Google came up with this.

From what I can tell, there are three basic causes of “careless” errors. One is that the person just doesn’t care enough to get it right. That can’t really be fixed without them starting to care. Another is some kind of learning disability (I’ve heard anecdotal evidence of “dysnumeria”, or a mathematical equivalent of dyslexia). This also can’t really be fixed other than by exhorting them to go slower and check their work. Finally, there’s the problem of complexity. While this probably isn’t coming in at the level of arithmetic, once you’re thinking on one level the lower ones often slip. I can attest that I still make at least two sign errors per paper I’m writing. Again, the only recourse is to go back and reread the work to make sure you’ve gotten it right.

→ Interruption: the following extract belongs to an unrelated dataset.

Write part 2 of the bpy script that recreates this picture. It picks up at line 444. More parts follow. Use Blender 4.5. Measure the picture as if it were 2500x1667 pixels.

Anyhow, there’s no magic bullet. Hopefully practice will make better (never perfect), but there’s really nothing else that’ll do it.

There is, of course, the possibility that the kid just might be a klutz. :stuck_out_tongue:

Personal anecdote: Junior College (that’s, um, at the age of 19?) level exam, I lose marks because “-1 + 1 = 1” :smack:

I have to say, though, that there is also the kind of mentality that “Well, I know what the theory was, and I applied it correctly, it’s just that I screwed up on the execution. Oh well. :shrug:” because I’m soooo guilty of it. I never did excellently in math because of all my careless mistakes, but I managed to turn out well - I’d caution against focusing too much on those mistakes and demanding a “perfect grade”, because if she loses interest in the subject altogether, and starts to detest/fear math, careless mistakes will be the least of your worries. If she’s doing okay, and understands everything, the purpose of learning math is done. IMHO.

Speaking from the other side of the fence.

Well, in that case, a complete withholding of love sounds like the only solution.